__Stated task__: Nothing outside the stretch should be returned: give exactly the lines from the line containing "by 1067 pixels." through the line containing "PI = math.pi", including both.

===== Excerpted records

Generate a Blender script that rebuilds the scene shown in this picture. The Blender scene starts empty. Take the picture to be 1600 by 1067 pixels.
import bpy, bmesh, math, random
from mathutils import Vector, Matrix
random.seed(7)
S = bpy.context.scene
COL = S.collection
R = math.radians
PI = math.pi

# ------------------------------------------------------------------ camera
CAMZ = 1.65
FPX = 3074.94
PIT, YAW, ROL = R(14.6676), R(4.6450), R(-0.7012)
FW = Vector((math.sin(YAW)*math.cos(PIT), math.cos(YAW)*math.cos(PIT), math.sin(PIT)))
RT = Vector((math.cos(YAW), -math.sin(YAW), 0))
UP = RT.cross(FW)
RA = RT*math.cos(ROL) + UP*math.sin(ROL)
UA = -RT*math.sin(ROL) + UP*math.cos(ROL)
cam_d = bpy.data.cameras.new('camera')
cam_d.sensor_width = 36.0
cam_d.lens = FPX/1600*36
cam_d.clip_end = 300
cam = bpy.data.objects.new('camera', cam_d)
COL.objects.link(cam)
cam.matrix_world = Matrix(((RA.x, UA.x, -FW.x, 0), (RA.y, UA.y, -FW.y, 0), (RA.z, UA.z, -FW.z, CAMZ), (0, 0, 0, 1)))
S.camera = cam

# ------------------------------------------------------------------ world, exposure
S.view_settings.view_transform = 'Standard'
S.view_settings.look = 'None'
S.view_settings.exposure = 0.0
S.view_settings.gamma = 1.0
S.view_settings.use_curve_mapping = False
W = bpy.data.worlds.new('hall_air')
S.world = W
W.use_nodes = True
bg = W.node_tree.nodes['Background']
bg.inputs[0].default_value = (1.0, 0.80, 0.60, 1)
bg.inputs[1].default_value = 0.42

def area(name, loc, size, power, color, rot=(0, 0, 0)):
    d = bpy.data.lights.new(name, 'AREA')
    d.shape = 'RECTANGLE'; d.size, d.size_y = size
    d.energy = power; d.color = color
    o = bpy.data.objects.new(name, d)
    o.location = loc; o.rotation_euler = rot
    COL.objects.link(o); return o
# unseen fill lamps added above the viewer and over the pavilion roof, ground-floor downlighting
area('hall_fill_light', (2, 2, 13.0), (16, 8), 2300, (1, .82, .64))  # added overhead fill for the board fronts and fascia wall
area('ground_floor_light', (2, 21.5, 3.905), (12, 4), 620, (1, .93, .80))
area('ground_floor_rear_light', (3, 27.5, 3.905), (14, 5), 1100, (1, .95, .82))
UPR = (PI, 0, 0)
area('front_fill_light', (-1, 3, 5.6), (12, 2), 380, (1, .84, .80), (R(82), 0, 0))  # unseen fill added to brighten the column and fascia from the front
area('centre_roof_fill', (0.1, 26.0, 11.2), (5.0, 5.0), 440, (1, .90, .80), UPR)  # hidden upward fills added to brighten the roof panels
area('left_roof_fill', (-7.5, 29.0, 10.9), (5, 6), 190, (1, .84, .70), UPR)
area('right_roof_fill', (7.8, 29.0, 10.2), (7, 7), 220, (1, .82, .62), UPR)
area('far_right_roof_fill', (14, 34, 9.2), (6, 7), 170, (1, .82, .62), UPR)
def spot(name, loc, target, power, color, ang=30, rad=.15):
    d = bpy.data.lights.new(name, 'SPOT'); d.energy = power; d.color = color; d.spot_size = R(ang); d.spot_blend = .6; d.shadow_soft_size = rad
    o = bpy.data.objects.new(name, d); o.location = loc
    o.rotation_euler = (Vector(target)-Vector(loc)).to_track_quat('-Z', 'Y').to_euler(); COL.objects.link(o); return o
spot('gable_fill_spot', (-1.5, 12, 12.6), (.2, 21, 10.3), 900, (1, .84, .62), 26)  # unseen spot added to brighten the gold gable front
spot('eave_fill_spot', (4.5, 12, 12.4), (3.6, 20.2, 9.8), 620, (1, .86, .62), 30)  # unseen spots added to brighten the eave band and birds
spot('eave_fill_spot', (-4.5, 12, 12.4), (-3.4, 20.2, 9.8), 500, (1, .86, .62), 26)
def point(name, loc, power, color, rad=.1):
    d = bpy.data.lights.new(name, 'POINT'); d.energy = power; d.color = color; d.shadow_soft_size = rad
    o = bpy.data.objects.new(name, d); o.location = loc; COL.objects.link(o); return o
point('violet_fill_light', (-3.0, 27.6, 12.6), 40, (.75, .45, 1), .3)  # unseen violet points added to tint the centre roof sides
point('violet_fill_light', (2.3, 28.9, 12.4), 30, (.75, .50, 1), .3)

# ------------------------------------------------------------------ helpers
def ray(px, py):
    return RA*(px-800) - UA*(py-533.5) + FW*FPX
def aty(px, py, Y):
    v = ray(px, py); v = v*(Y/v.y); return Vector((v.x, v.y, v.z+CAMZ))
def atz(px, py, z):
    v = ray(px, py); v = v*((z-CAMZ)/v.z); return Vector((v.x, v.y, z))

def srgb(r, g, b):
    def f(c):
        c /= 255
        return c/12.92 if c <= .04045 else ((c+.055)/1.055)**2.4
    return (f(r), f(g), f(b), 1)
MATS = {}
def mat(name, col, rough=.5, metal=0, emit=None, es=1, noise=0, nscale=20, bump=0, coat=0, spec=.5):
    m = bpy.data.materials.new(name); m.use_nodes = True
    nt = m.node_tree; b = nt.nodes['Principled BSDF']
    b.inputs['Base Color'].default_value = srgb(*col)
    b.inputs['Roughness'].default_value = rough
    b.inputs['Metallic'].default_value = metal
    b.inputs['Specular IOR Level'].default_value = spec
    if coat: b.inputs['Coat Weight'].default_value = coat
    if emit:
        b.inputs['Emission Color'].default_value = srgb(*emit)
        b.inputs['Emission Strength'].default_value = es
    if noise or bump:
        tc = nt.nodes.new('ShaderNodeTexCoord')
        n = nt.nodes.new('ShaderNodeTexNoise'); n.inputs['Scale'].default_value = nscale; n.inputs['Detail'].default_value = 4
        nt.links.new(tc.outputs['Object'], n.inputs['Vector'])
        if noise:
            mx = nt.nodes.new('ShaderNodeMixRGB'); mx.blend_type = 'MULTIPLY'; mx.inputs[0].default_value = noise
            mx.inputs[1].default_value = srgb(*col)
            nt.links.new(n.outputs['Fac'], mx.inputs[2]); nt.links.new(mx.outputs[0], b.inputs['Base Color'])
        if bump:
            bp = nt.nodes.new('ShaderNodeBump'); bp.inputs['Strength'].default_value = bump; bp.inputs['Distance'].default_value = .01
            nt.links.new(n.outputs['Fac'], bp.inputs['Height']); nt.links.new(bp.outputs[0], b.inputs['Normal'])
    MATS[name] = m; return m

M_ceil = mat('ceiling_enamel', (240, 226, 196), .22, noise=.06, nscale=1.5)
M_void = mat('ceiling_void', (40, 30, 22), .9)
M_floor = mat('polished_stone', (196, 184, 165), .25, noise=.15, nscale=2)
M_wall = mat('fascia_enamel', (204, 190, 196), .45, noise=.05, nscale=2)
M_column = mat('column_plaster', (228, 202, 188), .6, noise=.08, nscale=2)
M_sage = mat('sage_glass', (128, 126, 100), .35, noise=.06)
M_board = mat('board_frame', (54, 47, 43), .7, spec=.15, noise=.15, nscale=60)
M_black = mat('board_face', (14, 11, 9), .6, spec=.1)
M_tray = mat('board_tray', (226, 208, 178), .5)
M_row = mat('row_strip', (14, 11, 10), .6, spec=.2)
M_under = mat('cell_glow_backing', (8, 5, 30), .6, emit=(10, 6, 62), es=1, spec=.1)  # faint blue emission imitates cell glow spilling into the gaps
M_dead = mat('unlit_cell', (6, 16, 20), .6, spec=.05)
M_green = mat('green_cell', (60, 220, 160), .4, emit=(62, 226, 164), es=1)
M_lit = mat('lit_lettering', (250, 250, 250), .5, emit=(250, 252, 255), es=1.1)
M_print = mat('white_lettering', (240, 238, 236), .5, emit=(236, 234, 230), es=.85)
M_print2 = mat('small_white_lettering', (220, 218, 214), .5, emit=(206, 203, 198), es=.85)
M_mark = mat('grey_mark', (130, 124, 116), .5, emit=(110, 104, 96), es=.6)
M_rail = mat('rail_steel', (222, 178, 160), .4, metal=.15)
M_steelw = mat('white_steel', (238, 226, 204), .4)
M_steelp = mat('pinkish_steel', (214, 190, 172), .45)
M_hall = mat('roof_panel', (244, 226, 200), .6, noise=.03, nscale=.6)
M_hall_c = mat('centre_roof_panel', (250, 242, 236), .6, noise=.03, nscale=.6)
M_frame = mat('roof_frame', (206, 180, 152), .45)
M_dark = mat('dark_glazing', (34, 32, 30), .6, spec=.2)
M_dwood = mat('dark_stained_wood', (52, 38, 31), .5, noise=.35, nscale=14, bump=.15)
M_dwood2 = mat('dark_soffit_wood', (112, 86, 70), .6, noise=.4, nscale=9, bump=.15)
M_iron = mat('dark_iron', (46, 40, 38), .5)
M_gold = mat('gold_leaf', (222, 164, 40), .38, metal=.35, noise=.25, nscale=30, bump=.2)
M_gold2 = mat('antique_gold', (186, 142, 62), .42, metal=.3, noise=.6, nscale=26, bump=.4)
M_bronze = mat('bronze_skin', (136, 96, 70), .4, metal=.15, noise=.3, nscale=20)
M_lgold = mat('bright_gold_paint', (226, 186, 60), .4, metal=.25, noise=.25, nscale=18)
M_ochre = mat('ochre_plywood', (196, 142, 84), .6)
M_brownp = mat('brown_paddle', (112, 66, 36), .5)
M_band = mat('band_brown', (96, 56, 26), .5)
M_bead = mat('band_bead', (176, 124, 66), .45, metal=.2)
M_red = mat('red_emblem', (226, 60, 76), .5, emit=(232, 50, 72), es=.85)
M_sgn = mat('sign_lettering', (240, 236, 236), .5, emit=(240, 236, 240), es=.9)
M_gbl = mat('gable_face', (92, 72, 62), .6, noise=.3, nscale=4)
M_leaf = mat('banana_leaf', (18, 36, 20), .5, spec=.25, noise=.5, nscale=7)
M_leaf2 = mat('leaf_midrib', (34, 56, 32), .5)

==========
===== Excerpted records

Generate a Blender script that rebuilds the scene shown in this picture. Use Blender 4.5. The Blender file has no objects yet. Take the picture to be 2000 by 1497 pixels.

==========

__Problem solution__:
Generate a Blender script that rebuilds the scene shown in this picture. The Blender scene starts empty. Take the picture to be 1600 by 1067 pixels.
import bpy, bmesh, math, random
from mathutils import Vector, Matrix
random.seed(7)
S = bpy.context.scene
COL = S.collection
R = math.radians
PI = math.pi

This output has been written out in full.